Her wins reflect that same energy.

  • Winning the pitch competition at Blackbaud’s conference.

  • Being added to the Kitsis Advisor Tech map within a year of launching.

  • Finding investors who see the potential of real-time visibility in philanthropy.

These wins were not accidents. They were outcomes of clarity, speed, and a willingness to build in public.

What Daffodil Means for Donors and Everyday Givers

Sarah made a strong case for why individual donors should care about their own giving strategy. Most people give at the end of the year, sometimes reactively. Many do not realize that donor advised funds can help with tax planning, liquidity events, or long-term charitable goals.

Daffodil helps donors consolidate their giving and decide where their dollars can have the most impact. It also helps business owners develop corporate philanthropy strategies that align with their values.

The platform turns charitable giving into a structured, visible part of financial planning rather than something left to instinct or pressure at year end.

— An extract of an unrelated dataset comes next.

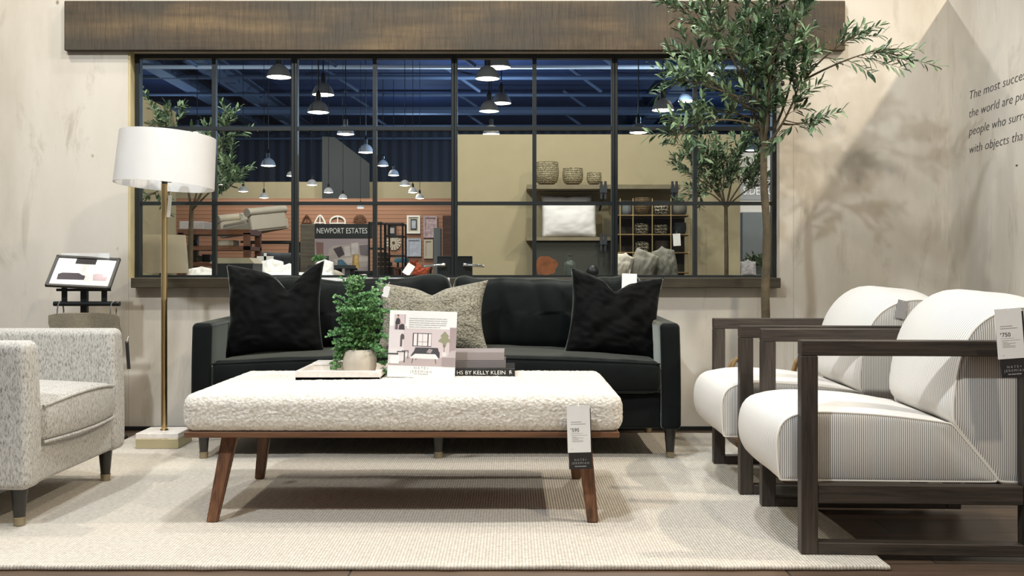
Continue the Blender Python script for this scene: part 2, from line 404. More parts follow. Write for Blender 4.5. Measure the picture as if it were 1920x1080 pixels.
# ================================================================== the room
YW = 5.63                                    # face of the back wall
XR = (1777-960)/346.4                        # face of the right wall
OX0, OX1, OZ0, OZ1 = -2.079, 1.449, 0.823, 2.052
struct(obj('floor', box(BM(), -18, 16, -3, 42, -0.1, 0), M_FLOOR))
bm = BM(); T = 0.16; TOP = 2.335
box(bm, -6, OX0, YW, YW+T, 0, TOP); box(bm, OX1, XR+0.12, YW, YW+T, 0, TOP)
box(bm, OX0, OX1, YW, YW+T, 0, OZ0); box(bm, OX0, OX1, YW, YW+T, OZ1, TOP)
struct(obj('wall_back', bm, M_WALL))
struct(obj('wall_right', box(BM(), XR, XR+0.12, 0.6, YW, 0, TOP), M_WALL))
struct(obj('baseboard_back', box(BM(), -6, XR, YW-0.008, YW, 0, 0.022), M_BLK))
bm = BM(); box(bm, -2.408, 1.792, YW-0.04, YW, 2.0485, 2.316, 0.004, 1)
struct(obj('trim_header', bm, M_BEAM), 'rough sawn brown wooden header beam above the window')
bm = BM(); box(bm, (245-960)/351, (1464-960)/351, YW-0.075, YW+0.05, 0.772, 0.826, 0.003, 1)
struct(obj('trim_sill', bm, M_SILL))
bm = BM(); box(bm, OX0, OX0+0.012, YW+0.004, YW+T, OZ0, OZ1); struct(obj('trim_jamb', bm, M_JAMB))
# wall lettering
lines = ['The most successful homes in', 'the world are put together by', 'people who surround themselves', 'with objects that have meaning']
vis = ['The most successf', 'the world are put t', 'people who surrou', 'with objects that h']
wq = thing('wall_quote', 'dark slanted lettering of a quote on the right-hand concrete wall', 'lettering', (XR-0.001, 5.37, 1.70))
def text_span(body):
    cu = bpy.data.curves.new('t', 'FONT'); cu.body = body; cu.size = 0.064; cu.shear = 0.2; cu.offset = -0.0012
    tmp = bpy.data.objects.new('t', cu); COL.objects.link(tmp)
    me = bpy.data.meshes.new_from_object(tmp.evaluated_get(bpy.context.evaluated_depsgraph_get()))
    xs = [v.co.x for v in me.vertices]; bpy.data.objects.remove(tmp); bpy.data.curves.remove(cu); bpy.data.meshes.remove(me)
    return min(xs), max(xs)
for i, tx in enumerate(vis):
    ln = bpy.data.objects.new('text_line', None); COL.objects.link(ln); ln.parent = wq; ln.location = (0, 0, 0.045-0.0925*i); ln.rotation_euler = (R(90), 0, R(-90))
    x0, x1 = text_span(tx); k = 0.655/(x1-x0); pre = ''
    for wd in tx.split(' '):
        pre = (pre+' '+wd).strip(); a, b = text_span(wd); dx = text_span(pre)[1]-b
        lettering('word', wd, 0.064, M_INK, ln, (dx*k, 0, 0), (0, 0, 0), shear=0.2, width=(b-a)*k, offset=-0.0012)
lettering('text_line', '-', 0.07, M_INK, wq, (0, -0.50, -0.36), (R(90), 0, R(-90)))

# windows: four steel casements, each of 2 x 3 panes
YF = YW+0.085
def wx(u): return (u-960)*YF/F
def wz(v): return HC-(v-HV)*YF/F
edges = [(247, 553), (553, 852), (852, 1152), (1152, 1460)]; mids = [402, 703, 1002, 1303]
for i, ((u0, u1), um) in enumerate(zip(edges, mids)):
    w = bpy.data.objects.new('window_%d' % (i+1), None); COL.objects.link(w); struct(w)
    x0, x1 = max(wx(u0), OX0+0.012), min(wx(u1), OX1); z0, z1 = OZ0+0.003, OZ1
    fl = 0.028 if i == 0 else 0.017; fr = 0.024 if i == 3 else 0.017
    bm = BM()
    box(bm, x0, x0+fl, YF-0.02, YF+0.03, z0, z1, 0.003, 1); box(bm, x1-fr, x1, YF-0.02, YF+0.03, z0, z1, 0.003, 1)
    box(bm, x0, x1, YF-0.019, YF+0.029, z1-0.024, z1); box(bm, x0, x1, YF-0.019, YF+0.029, z0, z0+0.014)
    obj('window_frame', bm, M_FRAME, w)
    xm = wx(um); bm = BM(); box(bm, xm-0.011, xm+0.011, YF-0.012, YF+0.022, z0, z1); obj('muntin', bm, M_FRAME, w)
    for v in (241, 381.5):
        zz = wz(v); bm = BM(); box(bm, x0, x1, YF-0.013, YF+0.021, zz-0.0095, zz+0.0095); obj('muntin', bm, M_FRAME, w)
    bm = BM(); quads(bm, [(x0+0.005, YF, z0+0.004), (x1-0.005, YF, z0+0.004), (x1-0.005, YF, z1-0.004), (x0+0.005, YF, z1-0.004)], [(0, 1, 2, 3)])
    obj('glass_pane', bm, M_GLASS, w)
for (ua, ub) in ((598, 699), (711, 843)):
    bm = BM(); Yp = YW-0.085; box(bm, (ua-960)*Yp/F, (ub-960)*Yp/F, Yp, Yp+0.009, 0.795, 0.827)
    tag(obj('paper_strip', bm, M_PAPER), ('white paper strip on the sill behind the fern' if ua < 650 else 'white paper strip on the sill behind the grey textured pillow'), 'paper strip', 'paper strips on the window sill')

# ================================================================== rug
RX0, RX1, RY0, RY1 = -1.95, 1.088, 2.985, 5.44
def rugfn(q, p):
    z = p.z
    e = 0.004*N3((p.x*3, p.y*3, 1), 1)
    return Vector((p.x + (0.006*N3((p.x, p.y*4, 0), 2.5) if abs(q[0]) > 0.99 else 0), p.y + (0.008*N3((p.x*4, p.y, 0), 2.5) if abs(q[1]) > 0.99 else 0), z + e*(z > 0)))
bm = BM(); softbox(bm, ((RX0+RX1)/2, (RY0+RY1)/2, 0.0085), (RX1-RX0, RY1-RY0, 0.016), 0.007, (60, 40, 1), rugfn)
rug = tag(obj('area_rug', bm, M_RUG, None, True), 'large beige ribbed wool rug under the seating group', 'rug')
ZR = 0.0165

# ================================================================== sofa
def tapered_leg(h, rt, rb, tip, name, mat, parent, loc, ferr, splay=(0, 0)):
    bm = BM(); tube(bm, [(0, 0, 0), (splay[0], splay[1], h*(1-tip)), (splay[0]*1.2, splay[1]*1.2, h)], [rb, rb+(rt-rb)*(1-tip), rt], 20)
    l = obj(name, bm, mat, parent, True); l.location = loc
    if ferr:
        bm = BM(); lathe(bm, [(0, -0.0005), (rb+0.003, -0.0005), (rb+0.003, 0.022), (rb+0.005, 0.023), (rb+0.005, 0.028), (rb, 0.029)], 20); f = obj('brass_ferrule', bm, M_ABRASS, l, True); f['label'] = 'antique brass tip'
    return l
SX0, SX1, SYF, SYB = -1.437, 0.757, 4.64, 5.53
SXM = (SX0+SX1)/2
sofa = thing('sofa', 'black velvet three-seat sofa with slim track arms under the window', 'sofa', (SXM, 5.08, ZR))
inv = -Vector((SXM, 5.08, ZR))
def swr(p, s, a): return a*noise.noise(Vector(p)*s)
bm = BM(); box(bm, SX0+0.085, SX1-0.085, SYF+0.03, SYB-0.02, 0.155, 0.315, 0.012, 3)
bmesh.ops.translate(bm, verts=bm.verts[:], vec=inv); obj('base', bm, M_VEL, sofa, True)
for s in (0, 1):
    xa, xb = (SX0, SX0+0.09) if s == 0 else (SX1-0.09, SX1)
    sg = -1 if s == 0 else 1
    def armfn(q, p, sg=sg):
        return p + Vector((sg*0.006*(1-q[2]**2)*0.5 - sg*0.012*(q[2]+1)/2*0.5, 0.0, 0.012*(q[1]+1)/2*(q[2] > 0)))
    bm = BM(); softbox(bm, ((xa+xb)/2, (SYF+SYB-0.03)/2-0.0, 0.39), (0.09, SYB-SYF-0.03, 0.478), 0.022, (1, 10, 6), armfn)
    bmesh.ops.translate(bm, verts=bm.verts[:], vec=inv); obj('arm', bm, M_VEL, sofa, True, sharp=60)
def backfn(q, p):
    return p + Vector((0, 0.05*(q[2]+1)/2, -0.03*abs(q[0])**6*(q[2]+1)/2))
bm = BM(); softbox(bm, (SXM, SYB-0.12, 0.455), (SX1-SX0-0.11, 0.12, 0.61), 0.05, (12, 2, 6), backfn)
bmesh.ops.translate(bm, verts=bm.verts[:], vec=inv); obj('back', bm, M_VEL, sofa, True, sharp=60)
def seatfn(q, p):
    cr = 0.032*(1-q[0]**2)*(1 if q[2] > 0 else 0.0)*((q[2]+1)/2) + 0.012*(1-q[0]**4)*(1-q[1]**2)*(q[2] > 0.5)
    bow = -0.035*(1-q[0]**2)*(1-q[1])/2
    return p + Vector((0, bow + 0.012*(1-q[2]**2)*(-1 if q[1] < 0 else 0), cr + 0.004*N3(p, 7)))
bm = BM(); softbox(bm, (SXM, SYF+0.345, 0.385), (SX1-SX0-0.182, 0.67, 0.145), 0.028, (30, 12, 3), seatfn)
bmesh.ops.translate(bm, verts=bm.verts[:], vec=inv); seat = obj('seat_cushion', bm, M_VEL, sofa, True, sharp=70)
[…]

The Ten Year Vision and the Future of Giving

Sarah imagines a future where transparency is attached to every single charitable transaction in the United States. She imagines Daffodil expanding globally. She imagines a world where donor trust is rebuilt not with promises, but with data and stories that arrive in real time.

To get there she needs partners. Family offices. Foundations. Institutions that want to transform legacy processes and invest in systems that meet donors and nonprofits where they are.

It is a bold vision, but it is rooted in the reality she has lived. Philanthropy can evolve. It can modernize. And Daffodil is positioned to lead that shift.

The Lesson She Carried With Her: Almost Everything Is Fixable

At the end of our conversation, Sarah shared the lesson that grounded her entire career. Almost everything is fixable. You can make mistakes. You can take the wrong job. You can try something new and fail. But very few professional decisions are permanent.

The story she shared was from fifteen years ago when she sent a mail merge email containing personal information to the wrong list. It felt catastrophic at the time. She owned it. She apologized. She learned. And she moved forward.

This story was small. But it was real. It was human. And it illustrated something every founder eventually learns. You do not need perfection. You need accountability and the courage to keep going.

Why Sarah Belongs in the Badass Women in Business Community

Sarah represents exactly what we celebrate.
- A woman who sees a broken system and chooses to rebuild it.
- A leader who moves between industries with curiosity and conviction.
- A founder who understands that transparency is power.
- A woman who believes that success is not a straight line and that mistakes are part of the process.

She is proof that innovation does not always start with technology. It starts with noticing what no one else is willing to question and then deciding you are the person who will solve it.